In the gallery, the interplay of gazes and a tactile approach to photography provide a sensory experience of the past, the territory and the frontiers beyond the confines of the photographic frame. Strong, powerful women of all ages and social and ethnic backgrounds face the viewer. Artists, friends, colleagues, they are all part of Hetherington’s entourage, for whom collaboration, human relationships and solidarity are central issues in her practice. Exhibited at Bonne Espérance Gallery, these works interrogate history, the spoken and the unspoken, comfort and discomfort, and bring a postcolonial and feminist discourse to Parisian soil. As gallery director Scott Billy points out: ‘the history of French colonialism until very recently was presented as a triumph. Hetherington allows one to think about the different sides of the story.’ Despite their geographic distance, the artist’s images weave strong intellectual links between South African history and the French colonial past.

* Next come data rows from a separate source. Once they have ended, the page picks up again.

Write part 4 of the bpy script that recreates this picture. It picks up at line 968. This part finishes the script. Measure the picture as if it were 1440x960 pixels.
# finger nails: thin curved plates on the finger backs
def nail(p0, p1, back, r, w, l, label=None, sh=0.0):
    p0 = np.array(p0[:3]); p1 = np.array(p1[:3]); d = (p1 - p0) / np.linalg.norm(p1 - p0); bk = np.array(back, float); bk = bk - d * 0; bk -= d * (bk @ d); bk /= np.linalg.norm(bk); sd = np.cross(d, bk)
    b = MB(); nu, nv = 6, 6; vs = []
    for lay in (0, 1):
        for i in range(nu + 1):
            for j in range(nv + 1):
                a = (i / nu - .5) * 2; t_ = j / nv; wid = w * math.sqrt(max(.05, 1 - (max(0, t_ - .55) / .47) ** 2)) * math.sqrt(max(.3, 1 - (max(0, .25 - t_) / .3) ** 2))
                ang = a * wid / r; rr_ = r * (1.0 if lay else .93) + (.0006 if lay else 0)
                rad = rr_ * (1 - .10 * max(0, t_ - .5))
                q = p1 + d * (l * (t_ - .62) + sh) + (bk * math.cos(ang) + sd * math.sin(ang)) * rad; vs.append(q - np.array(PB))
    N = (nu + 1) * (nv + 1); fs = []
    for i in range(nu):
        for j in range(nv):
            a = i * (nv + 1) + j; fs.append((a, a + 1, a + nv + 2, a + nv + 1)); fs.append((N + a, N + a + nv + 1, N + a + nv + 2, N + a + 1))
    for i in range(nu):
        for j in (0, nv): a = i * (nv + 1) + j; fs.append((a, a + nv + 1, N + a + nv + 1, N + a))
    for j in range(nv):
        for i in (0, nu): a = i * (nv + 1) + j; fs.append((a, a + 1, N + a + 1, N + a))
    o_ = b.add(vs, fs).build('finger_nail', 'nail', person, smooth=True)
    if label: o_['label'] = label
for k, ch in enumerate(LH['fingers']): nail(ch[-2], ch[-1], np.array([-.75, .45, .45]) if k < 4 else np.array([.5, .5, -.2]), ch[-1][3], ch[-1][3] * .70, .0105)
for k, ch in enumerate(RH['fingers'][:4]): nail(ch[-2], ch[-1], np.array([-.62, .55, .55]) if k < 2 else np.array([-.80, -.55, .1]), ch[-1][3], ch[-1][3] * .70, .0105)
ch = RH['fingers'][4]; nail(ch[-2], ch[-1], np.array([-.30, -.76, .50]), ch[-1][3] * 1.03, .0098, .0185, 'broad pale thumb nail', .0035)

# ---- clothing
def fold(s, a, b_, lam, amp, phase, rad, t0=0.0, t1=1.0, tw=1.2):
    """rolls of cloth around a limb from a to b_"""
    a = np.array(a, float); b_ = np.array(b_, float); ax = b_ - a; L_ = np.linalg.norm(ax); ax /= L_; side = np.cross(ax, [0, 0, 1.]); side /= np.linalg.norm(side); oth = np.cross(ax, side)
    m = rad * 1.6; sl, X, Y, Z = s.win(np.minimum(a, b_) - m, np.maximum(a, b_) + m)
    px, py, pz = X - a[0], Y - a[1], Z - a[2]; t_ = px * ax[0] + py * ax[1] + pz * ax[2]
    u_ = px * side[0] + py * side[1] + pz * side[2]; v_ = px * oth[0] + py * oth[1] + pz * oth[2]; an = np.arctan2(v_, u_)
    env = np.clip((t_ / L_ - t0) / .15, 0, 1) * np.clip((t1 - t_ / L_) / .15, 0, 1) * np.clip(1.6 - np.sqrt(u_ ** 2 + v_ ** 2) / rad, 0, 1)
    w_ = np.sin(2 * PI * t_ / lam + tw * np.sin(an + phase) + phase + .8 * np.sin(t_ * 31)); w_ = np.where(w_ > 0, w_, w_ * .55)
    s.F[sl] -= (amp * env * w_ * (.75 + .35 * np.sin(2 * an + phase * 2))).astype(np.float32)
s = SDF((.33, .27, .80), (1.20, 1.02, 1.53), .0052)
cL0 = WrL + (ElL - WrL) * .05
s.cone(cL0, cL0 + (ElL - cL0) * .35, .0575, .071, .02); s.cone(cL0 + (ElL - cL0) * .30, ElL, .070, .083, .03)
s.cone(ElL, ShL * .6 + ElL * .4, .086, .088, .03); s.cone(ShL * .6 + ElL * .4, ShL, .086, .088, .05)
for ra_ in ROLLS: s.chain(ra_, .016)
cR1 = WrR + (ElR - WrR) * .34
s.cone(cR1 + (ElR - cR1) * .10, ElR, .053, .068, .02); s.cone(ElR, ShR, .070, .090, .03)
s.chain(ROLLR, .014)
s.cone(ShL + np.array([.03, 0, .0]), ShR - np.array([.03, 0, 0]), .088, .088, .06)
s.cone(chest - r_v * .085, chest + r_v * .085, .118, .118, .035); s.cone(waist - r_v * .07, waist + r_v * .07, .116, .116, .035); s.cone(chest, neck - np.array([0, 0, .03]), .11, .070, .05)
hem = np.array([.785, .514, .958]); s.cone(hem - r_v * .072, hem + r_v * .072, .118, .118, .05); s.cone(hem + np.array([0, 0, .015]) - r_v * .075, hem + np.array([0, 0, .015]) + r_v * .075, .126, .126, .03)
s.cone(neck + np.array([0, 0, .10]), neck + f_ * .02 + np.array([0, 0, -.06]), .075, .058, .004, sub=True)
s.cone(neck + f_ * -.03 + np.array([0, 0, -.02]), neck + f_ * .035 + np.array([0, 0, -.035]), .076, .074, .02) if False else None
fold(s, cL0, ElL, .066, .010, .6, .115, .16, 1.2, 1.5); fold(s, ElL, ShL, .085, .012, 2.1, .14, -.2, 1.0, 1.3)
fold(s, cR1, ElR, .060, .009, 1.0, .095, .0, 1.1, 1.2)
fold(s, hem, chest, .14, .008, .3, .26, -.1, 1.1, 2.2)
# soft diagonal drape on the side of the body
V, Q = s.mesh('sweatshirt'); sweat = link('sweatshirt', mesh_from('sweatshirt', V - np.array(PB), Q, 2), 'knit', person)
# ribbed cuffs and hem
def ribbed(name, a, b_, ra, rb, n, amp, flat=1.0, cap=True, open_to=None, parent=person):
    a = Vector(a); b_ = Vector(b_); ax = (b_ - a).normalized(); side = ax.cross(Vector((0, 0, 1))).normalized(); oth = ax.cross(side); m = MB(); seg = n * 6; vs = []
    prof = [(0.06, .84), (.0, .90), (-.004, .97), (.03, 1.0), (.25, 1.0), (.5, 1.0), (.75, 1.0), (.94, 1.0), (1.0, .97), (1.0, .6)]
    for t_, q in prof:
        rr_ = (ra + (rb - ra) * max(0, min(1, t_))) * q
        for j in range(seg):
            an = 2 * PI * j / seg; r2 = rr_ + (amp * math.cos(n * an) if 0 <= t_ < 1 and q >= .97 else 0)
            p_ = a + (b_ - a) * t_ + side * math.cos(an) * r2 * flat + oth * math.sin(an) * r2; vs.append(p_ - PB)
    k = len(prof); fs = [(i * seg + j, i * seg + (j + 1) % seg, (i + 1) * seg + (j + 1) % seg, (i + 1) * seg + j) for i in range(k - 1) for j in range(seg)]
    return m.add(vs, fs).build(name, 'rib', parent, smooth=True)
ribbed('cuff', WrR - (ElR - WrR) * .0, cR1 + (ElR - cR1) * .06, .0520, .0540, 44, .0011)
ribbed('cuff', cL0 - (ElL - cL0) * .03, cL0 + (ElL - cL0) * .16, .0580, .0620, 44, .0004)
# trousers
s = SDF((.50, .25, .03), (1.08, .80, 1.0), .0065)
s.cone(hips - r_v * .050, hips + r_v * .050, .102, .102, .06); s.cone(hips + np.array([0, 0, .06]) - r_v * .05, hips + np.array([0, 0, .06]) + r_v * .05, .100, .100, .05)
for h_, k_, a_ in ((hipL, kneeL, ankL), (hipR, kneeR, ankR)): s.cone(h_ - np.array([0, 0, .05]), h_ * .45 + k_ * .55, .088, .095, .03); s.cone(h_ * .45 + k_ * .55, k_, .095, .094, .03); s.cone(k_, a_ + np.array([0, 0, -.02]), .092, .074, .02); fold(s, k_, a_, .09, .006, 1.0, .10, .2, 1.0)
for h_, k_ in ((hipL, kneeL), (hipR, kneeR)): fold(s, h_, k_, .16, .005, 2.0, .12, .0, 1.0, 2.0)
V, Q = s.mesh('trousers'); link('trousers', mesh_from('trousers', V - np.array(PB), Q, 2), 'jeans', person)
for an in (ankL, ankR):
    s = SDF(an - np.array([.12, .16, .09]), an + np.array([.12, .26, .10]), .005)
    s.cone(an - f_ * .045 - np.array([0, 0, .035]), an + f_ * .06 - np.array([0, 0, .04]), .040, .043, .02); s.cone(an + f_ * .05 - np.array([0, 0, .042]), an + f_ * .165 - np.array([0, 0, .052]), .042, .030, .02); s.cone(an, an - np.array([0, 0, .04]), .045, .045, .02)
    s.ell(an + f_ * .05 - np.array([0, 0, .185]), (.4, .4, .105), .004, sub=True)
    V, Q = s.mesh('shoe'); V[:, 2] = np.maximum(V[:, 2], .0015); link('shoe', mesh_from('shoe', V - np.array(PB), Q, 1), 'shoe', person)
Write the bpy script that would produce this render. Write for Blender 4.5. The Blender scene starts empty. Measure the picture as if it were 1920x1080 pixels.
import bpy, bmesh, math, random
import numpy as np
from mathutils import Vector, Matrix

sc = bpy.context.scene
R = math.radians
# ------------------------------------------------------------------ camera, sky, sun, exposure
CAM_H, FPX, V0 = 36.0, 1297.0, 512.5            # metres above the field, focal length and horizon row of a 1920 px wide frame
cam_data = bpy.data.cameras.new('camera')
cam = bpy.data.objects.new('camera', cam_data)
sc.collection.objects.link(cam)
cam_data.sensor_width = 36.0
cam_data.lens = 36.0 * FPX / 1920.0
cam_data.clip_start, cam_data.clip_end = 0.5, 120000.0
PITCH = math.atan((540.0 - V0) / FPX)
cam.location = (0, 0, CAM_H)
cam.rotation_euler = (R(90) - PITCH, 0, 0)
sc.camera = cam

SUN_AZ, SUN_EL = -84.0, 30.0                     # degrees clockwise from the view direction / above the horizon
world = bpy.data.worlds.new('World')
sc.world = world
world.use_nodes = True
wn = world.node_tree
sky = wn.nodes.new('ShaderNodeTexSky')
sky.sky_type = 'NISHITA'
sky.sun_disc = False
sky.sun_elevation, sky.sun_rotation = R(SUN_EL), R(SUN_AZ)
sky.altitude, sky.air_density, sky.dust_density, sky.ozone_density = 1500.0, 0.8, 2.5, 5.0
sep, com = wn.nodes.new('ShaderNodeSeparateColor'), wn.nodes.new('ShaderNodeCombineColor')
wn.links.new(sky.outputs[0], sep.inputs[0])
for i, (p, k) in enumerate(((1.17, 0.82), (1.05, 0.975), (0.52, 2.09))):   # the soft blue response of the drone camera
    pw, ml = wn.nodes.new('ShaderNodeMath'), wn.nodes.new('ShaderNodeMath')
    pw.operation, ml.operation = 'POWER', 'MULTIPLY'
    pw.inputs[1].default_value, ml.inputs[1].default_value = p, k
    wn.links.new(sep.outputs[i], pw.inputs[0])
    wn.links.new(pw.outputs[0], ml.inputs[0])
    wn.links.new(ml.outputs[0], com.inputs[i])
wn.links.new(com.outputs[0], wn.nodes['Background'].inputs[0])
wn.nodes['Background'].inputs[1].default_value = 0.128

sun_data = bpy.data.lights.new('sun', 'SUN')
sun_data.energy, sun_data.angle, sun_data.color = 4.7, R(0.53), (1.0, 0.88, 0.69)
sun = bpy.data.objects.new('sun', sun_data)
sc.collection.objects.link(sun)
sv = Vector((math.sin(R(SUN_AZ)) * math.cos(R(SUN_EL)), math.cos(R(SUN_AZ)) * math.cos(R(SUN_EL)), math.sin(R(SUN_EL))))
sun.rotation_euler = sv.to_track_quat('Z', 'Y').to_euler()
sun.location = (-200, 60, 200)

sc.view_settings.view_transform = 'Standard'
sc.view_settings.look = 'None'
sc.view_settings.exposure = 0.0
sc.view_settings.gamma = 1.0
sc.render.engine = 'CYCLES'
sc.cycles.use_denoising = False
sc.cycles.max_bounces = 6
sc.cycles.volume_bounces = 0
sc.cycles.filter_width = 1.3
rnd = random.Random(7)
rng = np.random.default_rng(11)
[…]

Hetherington’s work decompartmentalizes photography’s documentary function and its link to reality, to give us a glimpse of the medium’s limits in immortalizing, bearing witness and making history. With memory and trauma and history there is both beauty and distress. Cutting, transforming and re-making can become part of healing and recognising the emergence of the new’, explains the artist. Her organic works, composed of fragments and textiles, cut and sewn together again, show us what was captured on film and evoke what remains erased, forgotten or taboo, opening the door to alternative, restorative stories.


Julie Bonzon

12 July 2023

Julie Bonzon is an independent curator specialising in photography. In 2020 she founded the Photographic Collective, of which Pippa Hetherington is a member.